Why LEGO Pieces Have Been Washing Up on English Beaches for 25 Years

Jack Taylor/Stringer/Getty Images
Jack Taylor/Stringer/Getty Images | Jack Taylor/Stringer/Getty Images

February 13, 2022, marked a bizarre anniversary in the history of ocean pollution. On that day in 1997, a giant wave swept 4.8 million LEGO pieces into waters 20 miles off the coast of Cornwall in the UK. A quarter of a century later, the tiny plastic toys are still washing up on England's southwestern shores.

According to Smithsonian, the Great LEGO Spill is considered the worst-ever toy-related environmental catastrophe. It occurred when a cargo ship named Tokio Express was transporting goods from Rotterdam in the Netherlands to New York. A 28-foot wave toppled 62 shipping containers off the vessel, dumping items like superglue and disposable lighters into the sea. One box held LEGO sets, that—in a strange twist—were largely nautical-themed. That's the casualty that has gotten the most attention in the 25 years since the incident.

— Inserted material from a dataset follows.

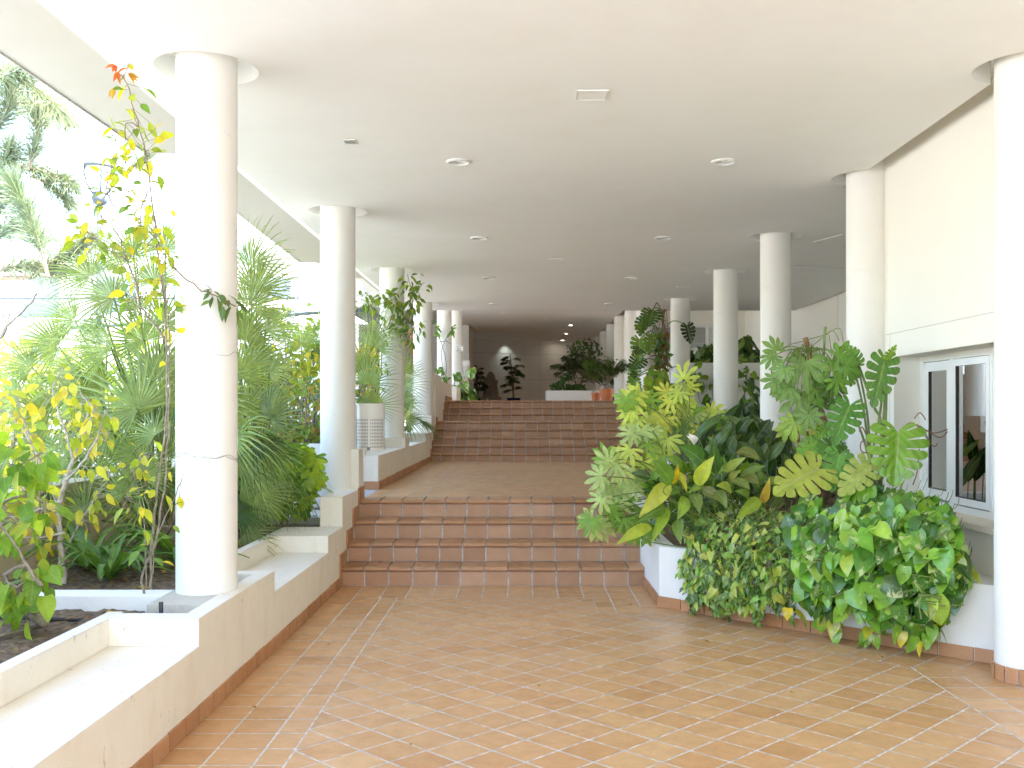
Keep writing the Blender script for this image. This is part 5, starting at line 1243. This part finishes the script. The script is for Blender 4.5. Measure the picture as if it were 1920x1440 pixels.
bush('yellow green bush on the terrace seen between the first two columns', 'leafy_bush', (-2.9, 12.2, 1.75), (.85, .7, .7), 1000, .10, YB, 51)
bush('green bush with dry lower twigs beside the second column', 'leafy_bush', (-2.45, 11.6, 1.5), (.45, .5, .5), 700, .09, GB + ((.4, .3, .1),), 52)
bush('loose tall bush behind the yellow green one', 'leafy_bush', (-3.6, 14.5, 2.3), (1.0, .9, .9), 520, .13, GB + YB[:1], 53)
bush('orange and yellow autumn bush between the third and fourth columns', 'leafy_bush', (-2.45, 17.0, 2.05), (.45, .8, .9), 700, .10, ((.5, .30, .08), (.5, .42, .08), (.36, .42, .08), (.30, .36, .08)), 54)
bush('red flowering bush just left of the fifth column', 'leafy_bush', (-2.95, 25.0, 2.9), (.5, .8, .7), 350, .13, ((.45, .14, .08), (.2, .3, .05), (.55, .2, .12)), 55)
bush('yellow green bush far left beyond the retaining wall', 'leafy_bush', (-6.6, 13.0, 1.9), (1.4, 1.0, .7), 700, .15, ((.28, .36, .08), (.24, .34, .08), (.34, .38, .1)), 56)
bush('pale green bush beyond the yellow shrub at the picture edge', 'leafy_bush', (-4.6, 9.3, 1.35), (1.0, .8, .7), 1200, .11, GB + YB[:1], 57)
bush('green bush behind the rose stems beyond the wall', 'leafy_bush', (-4.6, 12.5, 1.7), (1.0, .8, .9), 1200, .13, GB, 58)
bush('dense green bush low behind the fan palm trunk', 'leafy_bush', (-2.9, 9.3, 1.0), (.7, .7, .55), 900, .10, ((.10, .2, .04), (.15, .26, .05)), 59)
t = thing('feathery_palm', 'pale yellow green feathery palm far left in full sun', 'palm', (-7.6, 15.5, .85)); m, st, tr = MB(), MB(), MB(); random.seed(61)
for k in range(16):
    a = k * 2.4; frond(m, V(-7.6, 15.5, 1.9), V(math.cos(a), math.sin(a), rnd(.5, 1.4)), rnd(1.3, 1.8), 34, .38, (.40, .44, .07), .4, st, .03)
tr.tube([(-7.6, 15.5, .8), (-7.6, 15.5, 1.9)], [.16, .13], 10)
m.build('crown', 'palm', t, smooth=True); st.build('stalks', 'gstem', t); tr.build('trunk', 'bark', t, smooth=True)
t = thing('bare_branch', 'bare pale forked branch at the left edge above the shrub', 'branch', P(-20, 640, 6.5)); m = MB()
wood(m, [(-40, 660), (0, 630), (12, 612), (45, 580), (68, 552)], 6.6, .02, .006); wood(m, [(12, 612), (16, 595), (18, 570)], 6.6, .01, .005); wood(m, [(12, 612), (4, 590), (-5, 580)], 6.6, .01, .005)
m.build('wood', 'pale_bark', t, smooth=True)
# ---- long-needled pine
random.seed(71)
t = thing('pine_tree', 'sunlit long-needled pine reaching in from the left edge', 'tree', (-7.4, 11.5, .85)); m, st, tr = MB(), MB(), MB()
tr.tube(smooth_path([V(-7.6, 11.5, .8), V(-7.5, 11.5, 3), V(-7.3, 11.5, 5.0), V(-7.2, 11.5, 7.5)], 5), [.2 - .01 * i for i in range(16)], 10)
def spray(q, nn, nl, col, dens=1.0):
    pts = smooth_path(q, 6); st.tube(pts, [.022 - .016 * i / (len(pts) - 1) for i in range(len(pts))], 6)
    for _ in range(int(nn * dens)):
        t_ = rnd(.12, 1) ** .8 * (len(pts) - 1); i = min(int(t_), len(pts) - 2); p = pts[i].lerp(pts[i + 1], t_ - i); ax = (pts[i + 1] - pts[i]).normalized()
        d = (ax * rnd(.5, 1.0) + rv(.85)).normalized(); l = nl * rnd(.7, 1.1); n_ = d.orthogonal(); w_ = .0045
        dr = DOWN * l * .12
        s_ = d.cross(TOCAM).normalized() * w_ 
        m.add([p - s_, p + s_, p + d * l * .6 - s_ * .8 + dr * .3, p + d * l * .6 + s_ * .8 + dr * .3, p + d * l + dr], [(0, 1, 3, 2), (2, 3, 4)], vary(col, .2), [(.2, .1)] * 5)
NC = (.15, .20, .14)
for q, n_, l in (([(90, 520), (72, 450), (48, 395), (28, 345)], 620, .34), ([(50, 320), (62, 290), (72, 240), (74, 205)], 420, .30), ([(-30, 470), (0, 440), (30, 430), (90, 440)], 420, .30), ([(-40, 260), (0, 230), (20, 190), (15, 140)], 480, .3), ([(-30, 200), (30, 190), (80, 200), (130, 225)], 480, .28), ([(-40, 300), (40, 310), (90, 325), (135, 345)], 520, .24), ([(60, 330), (90, 345), (115, 365), (130, 380)], 300, .2),
                 ([(-40, 350), (-10, 330), (10, 300), (20, 280)], 380, .3), ([(60, 520), (100, 490), (140, 470), (165, 450)], 420, .3), ([(-30, 520), (20, 500), (60, 500), (110, 510)], 380, .26), ([(230, 330), (250, 310), (270, 300), (280, 290)], 200, .2), ([(-40, 150), (0, 140), (40, 130), (60, 120)], 420, .3), ([(0, 130), (40, 150), (80, 180), (110, 200)], 380, .28), ([(-40, 400), (-20, 390), (0, 380), (5, 360)], 300, .3)):
    Y = 10.2 + rnd(-.5, .5); spray([P(x, y, Y) for x, y in q], n_, l, vary(NC, .15))
for q in ([V(-7.3, 11.5, 4.2), P(-60, 330, 10.5), P(-40, 350, 10.3)], [V(-7.3, 11.5, 3.2), P(-60, 520, 10.6), P(60, 520, 10.2)], [V(-7.3, 11.5, 4.9), P(-60, 200, 10.6), P(-30, 200, 10.2)]): st.tube(smooth_path(q, 5), [.06 - .004 * i for i in range(11)], 7)
m.build('needles', 'needle', t, smooth=True); st.build('branches', 'bark', t, smooth=True); tr.build('trunk', 'bark', t, smooth=True)
# ================================================================== hall plants
random.seed(81)
def feather_palm(label, base, h, nst, seed, L=.8, spread=.3, col=(.05, .115, .03), nf=9, ll=.25, droop=.6, low=.35, up=(.35, 1.3), lw=.03):
    random.seed(seed); t = thing('feathery_palm', label, 'palm', base, 'potted palms in the hall'); m, st = MB(), MB(); b0 = Vector(base)
    for k in range(nst):
        top = b0 + V(rnd(-spread, spread) * .5, rnd(-.1, .1), h * (.62 - .18 * k / max(1, nst - 1)))
        st.tube(smooth_path([b0 + V(rnd(-.06, .06), 0, 0), b0.lerp(top, .5) + V(rnd(-.03, .03), 0, 0), top], 4), [.028, .026, .025, .024, .022, .02, .018, .016, .014], 7)
        for j in range(nf):
            a = j * 2.4 + k; u = rnd(low, 1); p = b0.lerp(top, u)
            frond(m, p, V(math.cos(a), math.sin(a) * .7, rnd(*up)), L * rnd(.75, 1.1), 24, ll, col, droop, st, lw, .5)
    m.build('crown', 'palm', t, smooth=True); st.build('trunk', 'bark', t, smooth=True)
feather_palm('tall dark feathery palm standing against the spotlit back wall', (-.33, 36.6, Z3 + .26), 2.6, 3, 82, .55, .4, nf=11, low=.2)
feather_palm('dark leafy palm beside the carved stone fountain', (-1.67, 36.6, Z3 + .24), 1.9, 3, 83, .5, .4, (.045, .10, .03), 9, low=.2)
feather_palm('arching palm in the orange pot at the top of the steps', (2.02, 24.0, Z3 + .28), .5, 2, 84, 1.05, .15, (.09, .18, .045), 8, .40, .4, .6, (.7, 2.6), .036)
feather_palm('bright green young palm in the small brown pot', (1.76, 24.35, Z3 + .22), .45, 1, 85, .85, .1, (.11, .27, .04), 8, .36, .25, .6, (1.0, 4.0), .034)
feather_palm('big dark palm in the hall planter behind the orange pot', (1.75, 30.9, 2.06), 1.3, 3, 86, 1.25, .6, (.045, .105, .028), 8, .5, .45, .4, (.4, 2.4), .042)
bush('dark twiggy bush rising behind the big palm in the hall planter', 'leafy_bush', (1.9, 31.6, 3.3), (.7, .6, .6), 330, .14, (DRK, (.05, .10, .03)), 87, mat='leaf')
t = thing('low_foliage_plant', 'low dark plants along the white hall planter', 'plant', (1.1, 30.4, 2.06)); m, st = MB(), MB()
for _ in range(120):
    p = V(rnd(.9, 1.9), rnd(30.1, 30.8), 2.06 + rnd(0, .22)); small(m, p, rv() + V(0, 0, .5), .17, .08, TOCAM + rv(.5), OVATE, vary(DRK))
for x, h in ((1.22, .42), (1.38, .55), (1.05, .3)):
    st.tube([(x, 30.3, 2.06), (x + .03, 30.3, 2.06 + h)], .008, 5)
    for _ in range(5): small(m, V(x + .03, 30.3, 2.06 + h), rv() + DOWN * .3, .2, .12, TOCAM + rv(.3), OVATE, vary(DRK))
m.build('foliage', 'leaf', t, smooth=True); st.build('stems', 'gstem', t)
t = thing('golden_trailing_ivy', 'leafy heart-leaved plant trailing over the hall wall below the far litter bin', 'trailing plant', (-1.75, 25.6, 2.1)); m, st = MB(), MB()
for _ in range(210):
    u, v = rnd(0, 1), rnd(0, 1) ** .8; p = V(-1.85 + u * .62, 25.0 + rnd(0, .8), 2.28 - v * .50 + (.35 if u > .72 and v < .35 else 0) + (.22 if u < .4 and v < .2 else 0)); small(m, p, DOWN + rv(.7), rnd(.13, .22), .13, TOCAM + rv(.5), HEART, vary(random.choice(((.12, .26, .04), (.07, .17, .03), (.2, .36, .06)))), .1)
for k in range(8): x = rnd(-1.8, -1.3); st.tube([(x, 25.6, 2.1), (x + rnd(-.1, .1), 25.2, 2.25), (x + rnd(-.1, .15), 25.05, 1.95)], .007, 4)
m.build('foliage', 'pothos', t, smooth=True); st.build('stems', 'gstem', t)
t = thing('small_weed', 'tiny dark rosette growing on the wall by the fourth column', 'plant', P(763, 805, 16.4)); m = MB()
for _ in range(26): small(m, P(763, 806, 16.4), rv() + V(0, 0, .7), .12, .04, TOCAM + rv(.5), LANCE, vary(DRK))
m.build('foliage', 'leaf', t, smooth=True)

random.seed(91); m = MB()
for _ in range(150):
    x, y = (rnd(-3.1, -2.15), rnd(3.6, 5.4)) if rnd(0, 1) < .35 else (rnd(-3.1, -2.1), rnd(5.7, 8.6))
    small(m, V(x, y, .475 if y > 5.5 else .445), V(rnd(-1, 1), rnd(-1, 1), rnd(-.1, .3)), rnd(.04, .08), rnd(.02, .045), V(rnd(-.4, .4), rnd(-.4, .4), 1), OVATE, vary(random.choice(((.34, .22, .09), (.45, .34, .12), (.24, .14, .06), (.55, .45, .1))), .25), 0, .5)
tag(m.build('fallen_leaves', 'leaf', smooth=True), 'dry fallen leaves scattered on the garden soil', None, None, 'stuff')
m = MB()
for px, py in ((698, 1060), (905, 985), (1010, 1290), (620, 1210), (1180, 1135), (770, 1400), (1330, 1205), (1480, 1300), (1655, 1235), (480, 1330)):
    Y = CH * F / (py - CY)
    if py > 1100: small(m, V((px - CX) / F * Y, Y, .006), V(rnd(-1, 1), rnd(-1, 1), .1), rnd(.025, .05), rnd(.012, .02), V(rnd(-.4, .4), rnd(-.4, .4), 1), OVATE, vary((.4, .27, .1), .25), 0, .5)
tag(m.build('fallen_leaves', 'leaf', smooth=True), 'a few tiny dry leaf scraps on the tiled floor', None, None, 'stuff')
# ================================================================== camera, light, render
cam = bpy.data.cameras.new('camera'); co = bpy.data.objects.new('camera', cam); COL.objects.link(co)
co.location = (0, 0, CH); co.rotation_euler = (R(90), 0, 0)
cam.sensor_width = 36; cam.lens = F / 1920 * 36; cam.shift_x = (960 - CX) / 1920; cam.shift_y = (CY - 720) / 1920
cam.clip_end = 2000; cam.clip_start = .05
S.camera = co
w = bpy.data.worlds.new('World'); S.world = w; w.use_nodes = True
nt = w.node_tree; bg = nt.nodes['Background']
sky = nt.nodes.new('ShaderNodeTexSky'); sky.sky_type = 'NISHITA'; sky.sun_disc = False
SE, SA = 58.0, 102.0                                     # sun elevation, azimuth clockwise from +Y
sky.sun_elevation = R(SE); sky.sun_rotation = R(SA); sky.air_density = 1.0; sky.dust_density = 2.0; sky.ozone_density = .6
hs_ = nt.nodes.new('ShaderNodeHueSaturation'); hs_.inputs['Saturation'].default_value = 1.0
nt.links.new(sky.outputs[0], hs_.inputs['Color']); nt.links.new(hs_.outputs[0], bg.inputs['Color']); bg.inputs['Strength'].default_value = .15
sun = bpy.data.lights.new('sun', 'SUN'); so = bpy.data.objects.new('sun', sun); COL.objects.link(so)
sun.energy = 4.5; sun.angle = R(.53); sun.color = (1, .975, .94)
d = Vector((math.sin(R(SA)) * math.cos(R(SE)), math.cos(R(SA)) * math.cos(R(SE)), math.sin(R(SE))))
so.rotation_euler = d.to_track_quat('Z', 'Y').to_euler(); so.location = d * 40
sp = bpy.data.lights.new('wall_spot', 'SPOT'); spo = bpy.data.objects.new('wall_spot', sp); COL.objects.link(spo)
sp.energy = 1.7; sp.spot_size = R(90); sp.spot_blend = 1; sp.color = (.9, 1, .92); sp.shadow_soft_size = .03
spo.location = (-.60, 38.3, UP - .04); spo.rotation_euler = (R(14), 0, 0)
S.view_settings.view_transform = 'Standard'; S.view_settings.look = 'None'; S.view_settings.exposure = EXPOSURE; S.view_settings.gamma = 1
S.cycles.max_bounces = 12; S.cycles.diffuse_bounces = 8; S.cycles.glossy_bounces = 4; S.cycles.transparent_max_bounces = 12; S.cycles.transmission_bounces = 6
S.cycles.sample_clamp_indirect = 8; S.cycles.caustics_reflective = False; S.cycles.caustics_refractive = False
S.cycles.use_denoising = True
try: S.cycles.denoiser = 'OPENIMAGEDENOISE'
except Exception: pass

Beachcombers continue to find miniature flippers, harpoons, and octopuses in the sand to this day. Though the LEGO recoveries have been concentrated in Cornwall, American oceanographer Curtis Ebbesmeyer estimated that the pieces could have drifted 62,000 miles across the world's oceans. Roughly 3.2 million of the lost LEGOs are light enough to float, which means the other 1.6 million have likely ended up on the seabed. They are destined to stay there for a while; according to a 2020 study, it will take 1300 years for the LEGOs lost at sea to fully break down.

The 1997 accident isn't the first disaster of its kind. After years of Garfield phones washing ashore in France, investigators traced their source to a shipping container that fell off a cargo ship in the 1980s. Both incidents demonstrate how the plastic we dump in the ocean isn't as easy to ignore as we may hope.